In announcing a 2012 retrospective on the VHS revolution, the Museum of Art and Design in New York said that videocassettes had “fostered the expansion of cinema into new aspects of daily life, resulting in an explosion of new cinematic genres and techniques, the video store, and an impressive increase in audiences.”

“This new source of funding,” the museum noted, “also eventually supported the rise of the American independent film market.”

Blay was inducted into the Consumer Electronics Association Hall of Fame for having “sparked a retail revolution as hundreds of mom-and-pop video and rental sales stores popped up in every community in America.”

Eventually competition from other companies, piracy, the development of DVDs and satellite and internet transmission of movies to homes eroded Blay’s market share and profits (and virtually wiped out the video rental industry). The VHS was relegated to an almost obsolete cultural artifact. Blay moved into making his own movies instead of copying those of others.

In 1981, he formed his own video software company, which he sold the next year to Embassy Communications. He became chief executive of Embassy Home Entertainment and also oversaw the production of films including “Sid and Nancy” (1986) — about the punk-rocker Sid Vicious and his girlfriend Nancy Spungen — “The Princess Bride” (1987) and “Hope and Glory” (1987).

After leaving Embassy, he formed Palisades Entertainment Group with Elliott Kastner. The company produced “Prince of Darkness” (1987), “The Blob” (1988) and “Village of the Damned” (1995).
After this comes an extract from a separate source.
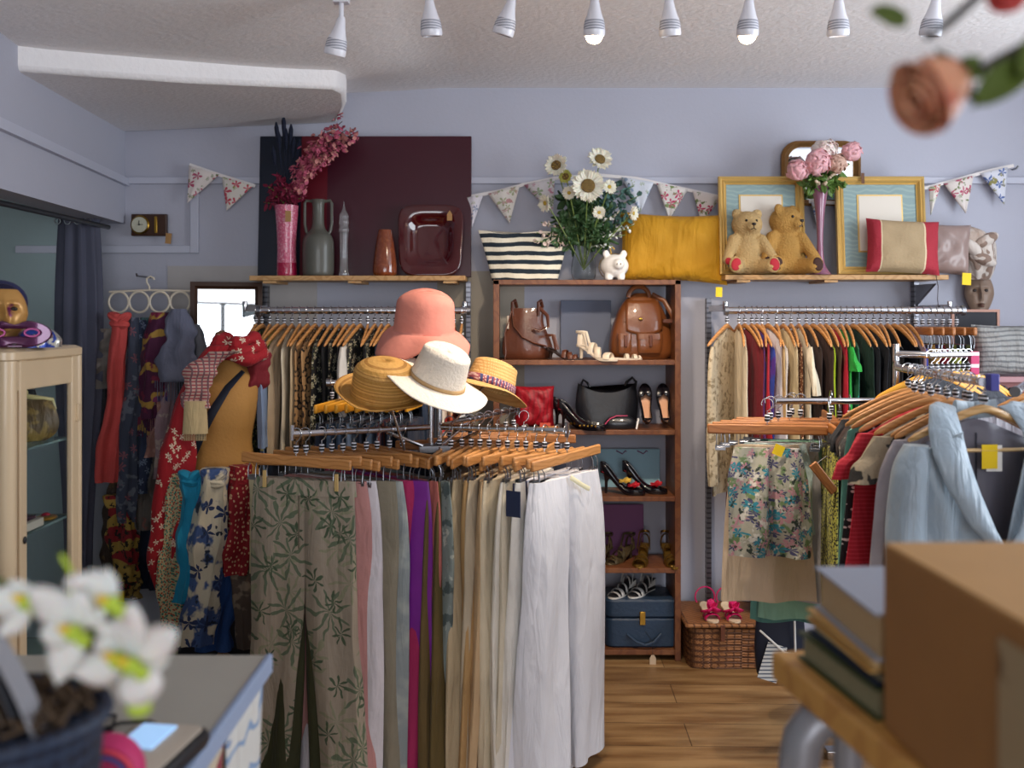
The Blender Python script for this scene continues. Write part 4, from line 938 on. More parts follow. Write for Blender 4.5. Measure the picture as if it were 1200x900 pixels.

Andre Alvin Bray was born on July 27, 1937, in Mount Clemens, Michigan, to Robert Bray, a factory manager, and Agnes (Zuehlke) Bray, a homemaker.

He graduated with a bachelor’s degree in 1959 from Michigan State University and later earned a master’s in business administration there.

In addition to his son, Blay, who lived in Bonita Springs, is survived by his wife, Nancy (Fleming) Blay; a daughter, Cynthia Maxsimic; and five grandchildren.

In 2010 he was the author of a book, “Prerecorded History.”